-- Begin Given material --
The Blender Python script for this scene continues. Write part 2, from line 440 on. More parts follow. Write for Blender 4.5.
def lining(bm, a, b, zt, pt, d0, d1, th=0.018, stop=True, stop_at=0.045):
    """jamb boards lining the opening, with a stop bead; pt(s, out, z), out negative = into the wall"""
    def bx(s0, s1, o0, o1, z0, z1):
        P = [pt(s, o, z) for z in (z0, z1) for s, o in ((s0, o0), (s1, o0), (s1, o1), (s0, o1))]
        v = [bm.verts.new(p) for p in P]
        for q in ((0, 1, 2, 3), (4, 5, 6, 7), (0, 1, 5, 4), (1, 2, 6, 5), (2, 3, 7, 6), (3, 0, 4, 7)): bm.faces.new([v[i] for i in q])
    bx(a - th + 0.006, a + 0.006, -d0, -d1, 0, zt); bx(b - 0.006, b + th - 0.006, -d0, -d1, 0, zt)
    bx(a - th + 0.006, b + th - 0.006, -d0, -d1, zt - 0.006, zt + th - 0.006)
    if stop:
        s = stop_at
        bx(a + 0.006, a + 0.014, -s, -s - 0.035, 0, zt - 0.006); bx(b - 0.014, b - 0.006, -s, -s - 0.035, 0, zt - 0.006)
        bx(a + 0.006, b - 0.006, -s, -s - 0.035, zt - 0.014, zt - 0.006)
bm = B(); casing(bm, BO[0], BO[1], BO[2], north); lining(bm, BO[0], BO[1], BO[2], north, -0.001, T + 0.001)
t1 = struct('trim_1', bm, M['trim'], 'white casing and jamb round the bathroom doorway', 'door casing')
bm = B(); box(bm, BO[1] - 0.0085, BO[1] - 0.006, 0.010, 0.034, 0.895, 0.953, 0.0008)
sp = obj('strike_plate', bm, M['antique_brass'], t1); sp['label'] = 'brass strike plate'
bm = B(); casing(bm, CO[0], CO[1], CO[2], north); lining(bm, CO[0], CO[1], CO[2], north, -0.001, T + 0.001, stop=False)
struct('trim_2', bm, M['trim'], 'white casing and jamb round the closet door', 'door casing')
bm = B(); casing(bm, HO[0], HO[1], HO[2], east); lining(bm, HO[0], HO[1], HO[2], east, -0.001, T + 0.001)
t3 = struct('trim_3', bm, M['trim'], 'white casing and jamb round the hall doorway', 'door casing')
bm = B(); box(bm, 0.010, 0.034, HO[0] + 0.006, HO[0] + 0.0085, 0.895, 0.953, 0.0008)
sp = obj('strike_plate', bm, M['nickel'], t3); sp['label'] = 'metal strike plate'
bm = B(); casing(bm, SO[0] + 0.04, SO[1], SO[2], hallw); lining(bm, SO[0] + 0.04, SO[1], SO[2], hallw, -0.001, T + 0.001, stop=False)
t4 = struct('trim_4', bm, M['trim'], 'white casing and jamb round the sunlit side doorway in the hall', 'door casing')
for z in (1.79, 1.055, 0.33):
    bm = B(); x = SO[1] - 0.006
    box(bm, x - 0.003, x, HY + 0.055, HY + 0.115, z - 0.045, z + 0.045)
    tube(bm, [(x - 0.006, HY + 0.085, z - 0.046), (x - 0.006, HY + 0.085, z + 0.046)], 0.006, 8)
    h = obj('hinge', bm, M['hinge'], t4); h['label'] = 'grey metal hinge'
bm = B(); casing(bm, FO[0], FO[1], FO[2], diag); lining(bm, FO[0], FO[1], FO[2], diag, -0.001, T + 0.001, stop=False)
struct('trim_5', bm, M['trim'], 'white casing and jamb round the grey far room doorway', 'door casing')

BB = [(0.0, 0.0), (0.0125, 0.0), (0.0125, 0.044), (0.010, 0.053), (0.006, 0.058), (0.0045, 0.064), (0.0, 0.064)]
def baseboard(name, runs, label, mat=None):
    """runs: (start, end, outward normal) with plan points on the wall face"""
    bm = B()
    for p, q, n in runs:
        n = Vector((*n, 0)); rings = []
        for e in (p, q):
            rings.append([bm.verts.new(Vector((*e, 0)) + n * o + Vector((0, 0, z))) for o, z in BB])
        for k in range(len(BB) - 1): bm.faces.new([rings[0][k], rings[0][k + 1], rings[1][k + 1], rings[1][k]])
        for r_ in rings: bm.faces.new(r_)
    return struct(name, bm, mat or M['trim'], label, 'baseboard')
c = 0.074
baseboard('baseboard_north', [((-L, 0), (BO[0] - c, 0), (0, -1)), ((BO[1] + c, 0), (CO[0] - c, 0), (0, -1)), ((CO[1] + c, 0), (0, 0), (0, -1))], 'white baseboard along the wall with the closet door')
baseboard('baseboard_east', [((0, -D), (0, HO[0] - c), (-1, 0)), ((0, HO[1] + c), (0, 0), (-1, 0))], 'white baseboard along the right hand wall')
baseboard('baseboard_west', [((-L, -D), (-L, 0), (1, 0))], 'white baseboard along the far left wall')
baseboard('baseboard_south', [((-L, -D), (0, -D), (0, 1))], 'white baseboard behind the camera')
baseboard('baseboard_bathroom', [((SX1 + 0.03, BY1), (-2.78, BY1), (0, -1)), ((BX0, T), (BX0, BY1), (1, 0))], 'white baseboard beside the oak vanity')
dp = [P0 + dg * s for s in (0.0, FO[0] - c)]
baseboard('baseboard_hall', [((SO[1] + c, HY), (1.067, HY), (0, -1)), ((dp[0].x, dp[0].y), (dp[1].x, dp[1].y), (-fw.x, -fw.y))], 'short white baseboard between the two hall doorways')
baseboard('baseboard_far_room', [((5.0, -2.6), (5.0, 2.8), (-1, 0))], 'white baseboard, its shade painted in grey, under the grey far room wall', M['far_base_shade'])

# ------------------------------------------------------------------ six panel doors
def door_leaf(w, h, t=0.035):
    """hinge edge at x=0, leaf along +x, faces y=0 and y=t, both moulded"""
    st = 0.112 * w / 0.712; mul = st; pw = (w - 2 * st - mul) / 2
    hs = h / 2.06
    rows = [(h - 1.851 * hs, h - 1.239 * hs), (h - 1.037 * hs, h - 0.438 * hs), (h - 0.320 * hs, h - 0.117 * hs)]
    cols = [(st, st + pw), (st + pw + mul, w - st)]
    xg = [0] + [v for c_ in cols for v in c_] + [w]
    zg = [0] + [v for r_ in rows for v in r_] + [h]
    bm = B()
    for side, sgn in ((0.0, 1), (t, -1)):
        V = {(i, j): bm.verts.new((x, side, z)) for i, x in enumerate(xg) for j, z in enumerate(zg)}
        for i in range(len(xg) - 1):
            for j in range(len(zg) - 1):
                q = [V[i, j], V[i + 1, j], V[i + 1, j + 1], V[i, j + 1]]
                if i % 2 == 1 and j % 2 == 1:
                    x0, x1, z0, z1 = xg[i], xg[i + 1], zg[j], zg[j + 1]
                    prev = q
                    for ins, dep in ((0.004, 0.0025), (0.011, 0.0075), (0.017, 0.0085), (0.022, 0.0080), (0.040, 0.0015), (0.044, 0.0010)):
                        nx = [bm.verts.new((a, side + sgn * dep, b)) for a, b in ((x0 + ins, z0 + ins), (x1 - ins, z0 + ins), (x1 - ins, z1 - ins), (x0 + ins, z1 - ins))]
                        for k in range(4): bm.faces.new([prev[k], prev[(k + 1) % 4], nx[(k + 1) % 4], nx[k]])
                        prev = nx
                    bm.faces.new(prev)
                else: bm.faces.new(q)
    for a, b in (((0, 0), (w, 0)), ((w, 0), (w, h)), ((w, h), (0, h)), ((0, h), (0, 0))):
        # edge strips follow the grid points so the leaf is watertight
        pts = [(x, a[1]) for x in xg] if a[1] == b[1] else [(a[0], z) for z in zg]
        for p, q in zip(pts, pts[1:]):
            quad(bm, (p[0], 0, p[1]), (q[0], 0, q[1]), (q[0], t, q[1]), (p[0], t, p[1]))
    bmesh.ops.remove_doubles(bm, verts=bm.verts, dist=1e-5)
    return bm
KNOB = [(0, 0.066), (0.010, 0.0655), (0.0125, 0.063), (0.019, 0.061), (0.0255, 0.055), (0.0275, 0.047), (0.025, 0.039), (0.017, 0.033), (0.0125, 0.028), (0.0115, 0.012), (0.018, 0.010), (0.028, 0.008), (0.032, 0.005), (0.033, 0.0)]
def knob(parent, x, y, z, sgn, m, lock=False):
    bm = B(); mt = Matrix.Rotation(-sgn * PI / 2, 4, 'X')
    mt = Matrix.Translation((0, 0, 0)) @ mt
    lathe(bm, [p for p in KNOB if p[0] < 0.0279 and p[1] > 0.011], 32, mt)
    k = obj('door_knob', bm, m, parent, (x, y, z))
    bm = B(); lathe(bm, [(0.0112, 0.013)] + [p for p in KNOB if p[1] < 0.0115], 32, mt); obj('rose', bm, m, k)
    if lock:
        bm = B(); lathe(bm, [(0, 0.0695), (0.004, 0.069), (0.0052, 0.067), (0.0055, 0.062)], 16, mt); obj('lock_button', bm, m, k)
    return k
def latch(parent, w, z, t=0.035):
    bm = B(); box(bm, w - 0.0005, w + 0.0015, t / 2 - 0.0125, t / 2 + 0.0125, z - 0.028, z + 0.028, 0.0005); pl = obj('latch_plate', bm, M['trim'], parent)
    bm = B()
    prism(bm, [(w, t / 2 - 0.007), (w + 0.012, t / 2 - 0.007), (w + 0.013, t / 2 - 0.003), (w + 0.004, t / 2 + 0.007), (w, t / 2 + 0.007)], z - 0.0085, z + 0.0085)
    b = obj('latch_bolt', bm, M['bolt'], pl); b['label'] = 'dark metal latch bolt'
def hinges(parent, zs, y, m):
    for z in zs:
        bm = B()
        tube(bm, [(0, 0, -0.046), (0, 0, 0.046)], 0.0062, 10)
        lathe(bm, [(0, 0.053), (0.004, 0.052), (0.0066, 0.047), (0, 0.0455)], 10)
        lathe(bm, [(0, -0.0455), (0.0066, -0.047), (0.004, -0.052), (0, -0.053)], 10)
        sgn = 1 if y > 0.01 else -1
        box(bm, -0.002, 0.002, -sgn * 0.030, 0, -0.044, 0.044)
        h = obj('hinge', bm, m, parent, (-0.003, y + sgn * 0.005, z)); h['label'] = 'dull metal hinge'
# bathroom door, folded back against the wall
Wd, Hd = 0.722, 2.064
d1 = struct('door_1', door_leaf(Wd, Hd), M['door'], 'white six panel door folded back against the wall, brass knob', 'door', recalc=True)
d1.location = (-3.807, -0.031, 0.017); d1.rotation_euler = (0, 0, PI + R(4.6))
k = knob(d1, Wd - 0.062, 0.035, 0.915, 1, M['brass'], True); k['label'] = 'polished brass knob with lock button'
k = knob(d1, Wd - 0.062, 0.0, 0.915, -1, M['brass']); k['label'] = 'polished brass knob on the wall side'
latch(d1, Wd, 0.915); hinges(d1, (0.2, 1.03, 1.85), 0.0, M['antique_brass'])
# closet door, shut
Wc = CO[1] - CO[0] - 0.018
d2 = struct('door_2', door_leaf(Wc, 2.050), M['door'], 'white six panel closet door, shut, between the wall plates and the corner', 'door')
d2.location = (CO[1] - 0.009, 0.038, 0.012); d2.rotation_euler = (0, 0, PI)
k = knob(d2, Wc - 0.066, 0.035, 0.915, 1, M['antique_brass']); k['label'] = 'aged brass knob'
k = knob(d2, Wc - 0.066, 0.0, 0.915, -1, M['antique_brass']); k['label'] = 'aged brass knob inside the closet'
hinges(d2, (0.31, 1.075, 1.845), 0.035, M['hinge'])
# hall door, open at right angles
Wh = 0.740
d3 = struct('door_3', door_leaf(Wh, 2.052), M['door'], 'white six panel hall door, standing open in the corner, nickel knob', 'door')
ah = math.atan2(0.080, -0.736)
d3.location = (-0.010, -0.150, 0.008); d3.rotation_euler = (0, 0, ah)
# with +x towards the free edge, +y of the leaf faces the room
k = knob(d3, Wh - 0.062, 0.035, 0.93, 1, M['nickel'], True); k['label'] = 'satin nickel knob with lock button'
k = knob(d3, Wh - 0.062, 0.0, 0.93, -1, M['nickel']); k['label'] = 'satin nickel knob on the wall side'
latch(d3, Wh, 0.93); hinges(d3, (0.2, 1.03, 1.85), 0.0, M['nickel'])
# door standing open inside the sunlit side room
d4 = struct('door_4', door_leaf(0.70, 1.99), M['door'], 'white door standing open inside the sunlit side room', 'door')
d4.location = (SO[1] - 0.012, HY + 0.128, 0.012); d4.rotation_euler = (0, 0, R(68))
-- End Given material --
**Instructions for the task**
Copy all lines from the material that contain "follow".

**Result for this task**
The Blender Python script for this scene continues. Write part 2, from line 440 on. More parts follow. Write for Blender 4.5.
        # edge strips follow the grid points so the leaf is watertight